Faire face à une œuvre de Berlinde De Bruyckere s’apparente souvent à cheminer sur un fil. Le risque de basculer dans l’admiration morbide est immense, on y succombe presque à chaque fois. Pourtant la finesse des implications, l’évitement des circoncisions de la mémoire nous poussent toujours à y revenir.

Le premier espace de l’exposition contient 0.28,. C’est une grande vitrine ancienne, toute en longueur, aux portes battantes et disposée dos au visiteur qui pénètre dans la salle. Une fois l’avoir contourné, on découvre à l’intérieur des moulages de troncs d’arbres en cires maintenus par des ficelles. Leurs couleurs translucides, gris pâle nervuré de verts et de bruns, et leur nature organique donnent le sentiment qu’ils ont été confits, l’image qui s’impose face à nous oscille entre la remise à confitures et le musée d’histoire naturelle. En dessous, de plus petits compartiments renferment des piles de couvertures. Ce sont d’étranges prédelles que l’on ne peut toucher, mais dont on reconnaît la texture de laine – celle des couvertures de grands-mères.

Dans la même pièce 20, est une autre vitrine. D’un seul espace étroit, elle ne contient en son centre qu’une seule cire, un hybride de porc et d’homme. Dans l’atmosphère climatisée dont seul le moteur vient animer le silence, cet être blanc a l’air d’être en phase de dé-cryogénisation.

Le second espace d’exposition accueille Invisible beauty and invisible love I et II. Ces figures accrochées à auteur de visage sont à la fois des corps pendus et les empreintes de ces corps. C’est comme si le voile de Véronique avait prit la chair du visage du Christ en même temps que ses traits : la transfiguration des jambes, du ventre et des entrailles posées sur un croc de boucher. Ici les bras et les têtes ont disparus, ces troncs désarticulés et probablement désossés pendent figés dans une mollesse éternelle.

Non loin de là Les deux ont l’air de deux chevaux, rigides comme tétanisés et posés sur des tréteaux de chantier. Rapidement on comprend que si les formes sont bien celles – à s’y méprendre – d’animaux, les peaux dont elles sont recouvertes sont formées de nombreux morceaux cousus entre eux pour former l’épiderme que ces chevaux portent comme un gant. Ces créatures n’ont pas d’yeux ni d’orifices. Ils sont muselés et figé dans la peau qu’on leur a confectionnée.

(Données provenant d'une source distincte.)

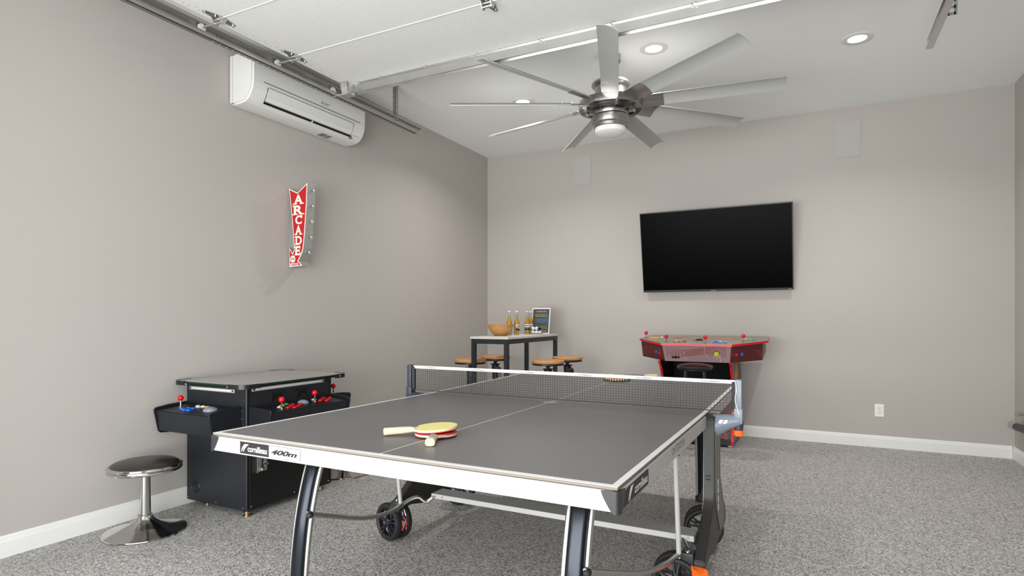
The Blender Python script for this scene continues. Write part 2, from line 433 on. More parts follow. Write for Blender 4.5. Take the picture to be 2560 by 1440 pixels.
def perforated(g, origin, u, v, nu, nv, pitch, bar=.45, th=.003):
    """ladder plate: nu x nv holes"""
    o_ = V(origin); u = V(u).normalized(); v = V(v).normalized(); n = u.cross(v); R = Matrix((u, v, n)).transposed()
    for i in range(nu+1): g.obox(o_+u*(i*pitch)+v*(nv*pitch/2), (pitch*bar, nv*pitch+pitch*bar, th), R)
    for j in range(nv+1): g.obox(o_+u*(nu*pitch/2)+v*(j*pitch), (nu*pitch, pitch*bar, th), R)
def track(sx, xw, label):
    # xw: web x, sx: direction towards the door
    t = thing('door_track', label, 'garage track', (xw, -4.0, 2.83), 'garage door tracks')
    zc = 2.857
    path = [(xw, -1.97, zc), (xw, -5.2, zc)]
    n = 10
    for k in range(1, n+1):
        a = PI/2*k/n; path.append((xw, -5.2-.35*math.sin(a), zc-.35*(1-math.cos(a))))
    path.append((xw, -5.55, .02))
    # C profile as open strip: (along x, along vertical)
    th = .0025
    def strip(us, sign):
        return [(a, b) for a, b in us]
    hh = .027
    outer = [(sx*.035, hh-.008), (sx*.032, hh), (0, hh), (0, -hh), (sx*.032, -hh), (sx*.037, -hh+.008)]
    inner = [(sx*(.035-th), hh-.008), (sx*(.032-th), hh-th), (sx*th, hh-th), (sx*th, -hh+th), (sx*(.032-th), -hh+th), (sx*(.037-th), -hh+.009)]
    prof = outer+list(reversed(inner))
    G().sweep(path, prof, (1, 0, 0)).done('channel', 'galv', t, sm=False)
    # angle iron along the outside with punched holes
    ax = xw-sx*.002
    if sx > 0:
        g = G().box((min(ax, ax-sx*.028), -4.9, zc-hh-.004), (max(ax, ax-sx*.028), -2.05, zc-hh-.001)).box((min(ax, ax-sx*.003), -4.9, zc-hh-.004), (max(ax, ax-sx*.003), -2.05, zc+hh))
        an = g.done('angle_iron', 'galv_dark', t, sm=False)
        g = G()
        for k in range(44):
            yy = -2.1-.045*k; g.cyl((ax-sx*.014, yy, zc-hh-.0048), (ax-sx*.014, yy, zc-hh-.0038), .004, n=8)
        g.done('punched_hole', 'plastic_white', an)
    g = G()
    for yy in (-3.38, -3.355, -3.33, -4.02, -3.995): g.cyl((xw+sx*.0022, yy, zc), (xw+sx*.0034, yy, zc), .0045, n=8)
    g.done('web_hole', 'black', t)
    g = G().cyl((xw+sx*.002, -2.03, zc-.008), (xw+sx*.022, -2.03, zc-.008), .006, n=8).cyl((xw+sx*.002, -2.03, zc-.008), (xw+sx*.006, -2.03, zc-.008), .011, n=6)
    g.done('end_bolt', 'galv', t)
    return t
tr = track(1, .43, 'galvanised steel door track on the left, in front of the air conditioner')
g = G(); perforated(g, (.405, -2.335, 2.86), (1, 0, 0), (0, 0, 1), 2, 14, .0205, .5); perforated(g, (.402, -2.335, 2.86), (0, 1, 0), (0, 0, 1), 1, 14, .0205, .5)
g.done('hanger_strap', 'strap_zinc', tr, sm=False)
tr = track(-1, 4.23, 'galvanised steel door track end hanging on the right side of the ceiling')
g = G(); perforated(g, (4.248, -2.3, 2.882), (1, 0, 0), (0, 0, 1), 1, 7, .037, .42)
g.done('hanger_strap', 'strap_zinc', tr, sm=False)

# ================================================================== CEILING FAN
FX, FYY = 2.225, -2.06
t = thing('ceiling_fan', 'large brushed nickel nine-blade ceiling fan with a round white light', 'ceiling fan', (FX, FYY, H))
c0 = (FX, FYY, 0)
G().lathe([(0, H-.0005), (.075, H-.0005), (.075, H-.05), (.055, H-.07), (.03, H-.075), (0, H-.075)], c0, 32).done('canopy', 'nickel', t)
G().cyl((FX, FYY, H-.07), (FX, FYY, 2.95), .016, n=16).done('downrod', 'nickel', t)
G().lathe([(0, 2.958), (.03, 2.962), (.125, 2.952), (.138, 2.945), (.142, 2.93), (.138, 2.925), (.13, 2.918), (.118, 2.91), (.118, 2.85), (.128, 2.83), (.165, 2.805), (.17, 2.79), (.15, 2.785), (0, 2.785)], c0, 48).done('motor_housing', 'nickel', t)
# cage rings
G().lathe([(.232, 2.80), (.236, 2.80), (.24, 2.77), (.236, 2.745), (.231, 2.745), (.235, 2.77), (.232, 2.80)], c0, 56).done('outer_ring', 'nickel', t)
G().lathe([(.176, 2.74), (.181, 2.74), (.183, 2.726), (.178, 2.726), (.176, 2.74)], c0, 48).lathe([(.176, 2.79), (.18, 2.79), (.18, 2.726), (.176, 2.726)], c0, 48).done('inner_ring', 'nickel', t)
G().lathe([(0, 2.784), (.165, 2.784), (.165, 2.74), (.1, 2.735)], c0, 40).done('motor_core', 'black_matte', t)
g = G()
for k in range(10):
    a = 2*PI*k/10+.2; d = V((math.cos(a), math.sin(a), 0)); g.bar(V(c0)+d*.12+V((0, 0, 2.725)), V(c0)+d*.18+V((0, 0, 2.73)), .004, .02)
g.done('vent_rib', 'nickel', t, sm=False)
G().lathe([(.09, 2.75), (.128, 2.75), (.132, 2.738), (.132, 2.705), (.129, 2.70)], c0, 48).done('lower_collar', 'nickel', t)
G().lathe([(.120, 2.70), (.120, 2.695)], c0, 48).done('seam', 'black', t)
G().lathe([(.1, 2.699), (.134, 2.696), (.138, 2.69), (.138, 2.645), (.134, 2.636), (.126, 2.63), (.124, 2.61), (.118, 2.606), (.1, 2.606)], c0, 48).done('light_kit', 'nickel', t)
G().lathe([(.112, 2.615), (.116, 2.605), (.116, 2.59), (.11, 2.575), (.09, 2.566), (.05, 2.561), (0, 2.56)], c0, 48).done('light_diffuser', 'fan_diffuser', t)
pitch = math.radians(20)
for k in range(9):
    a = math.radians(6.8+40*k); u = V((math.cos(a), math.sin(a), 0)); tt = V((-math.sin(a), math.cos(a), 0)); z = V((0, 0, 1))
    vv = tt*math.cos(pitch)-z*math.sin(pitch)          # trailing side drops
    nn = u.cross(vv)
    base = V((FX, FYY, 2.786))
    def plate(r0, r1, w0, w1, th, camber, lift=0):
        g = G(); bm = g.bm; N = 8; rows = []
        for r, w_ in ((r0, w0), ((r0+r1)/2, (w0+w1)/2), (r1, w1)):
            row = []
            for j in range(N+1):
                s_ = j/N-.5; row.append(base+u*r+vv*(s_*w_)+nn*(camber*(1-4*s_*s_)+lift))
            rows.append(row)
        top = [[bm.verts.new(p+nn*th/2) for p in r] for r in rows]; bot = [[bm.verts.new(p-nn*th/2) for p in r] for r in rows]
        for i in range(2):
            for j in range(N):
                bm.faces.new((top[i][j], top[i+1][j], top[i+1][j+1], top[i][j+1])); bm.faces.new((bot[i][j], bot[i][j+1], bot[i+1][j+1], bot[i+1][j]))
        for i in range(2):
            for j in (0, N): bm.faces.new((top[i][j], bot[i][j], bot[i+1][j], top[i+1][j]))
        for i in (0, 2):
            for j in range(N): bm.faces.new((top[i][j], top[i][j+1], bot[i][j+1], bot[i][j]))
        bmesh.ops.recalc_face_normals(bm, faces=bm.faces[:]); return g
    bl = plate(.3, 1.2, .128, .128, .004, .013).done('blade', 'blade', t)
    plate(.17, .385, .118, .136, .005, .013, -.006).done('blade_holder', 'nickel', bl)
    g = G()
    for rr in (.29, .36): g.cyl(base+u*rr+nn*.012, base+u*rr+nn*.0185, .006, n=8)
    g.done('blade_screw', 'chrome', bl)

# ================================================================== AIR CONDITIONER on the left wall
t = thing('air_conditioner', 'white split air conditioner high on the left wall behind the door track', 'air conditioner', (0, -3.05, 2.82))
AY0, AY1 = -3.612, -2.49
def acprof(y, d=0):
    p = [(0, 2.655), (.045, 2.648), (.13, 2.652), (.165, 2.662), (.195, 2.685), (.218, 2.72), (.232, 2.76), (.236, 2.80), (.236, 2.93), (.228, 2.965), (.2, 2.985), (.12, 2.996), (.0, 2.996)]
    return [(x, y, z) for x, z in p]
G().prism(acprof(AY0), (0, AY1-AY0, 0), .012, 3).done('housing', 'plastic_white', t, ang=50)
G().box((.036, AY0-.0015, 2.652), (.037, AY1+.0015, 2.992)).done('side_seam', 'mark_gray', t, sm=False)
# front panel line and dark groove
G().box((.2355, AY0+.09, 2.798), (.2375, AY1-.07, 2.8035)).done('panel_groove', 'mark_gray', t, sm=False)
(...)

Ce n’est pas tant l’horreur des sculptures de Berlinde De Bruyckere qui nous arrête, le froid qui les entoure est pire encore, il nous contamine comme la culpabilité. On songe alors aux expériences avortées et conservées dans le formol de notre mémoire, à nos tentatives, à la chimie que l’on voudrait maîtriser, à l’eugénisme.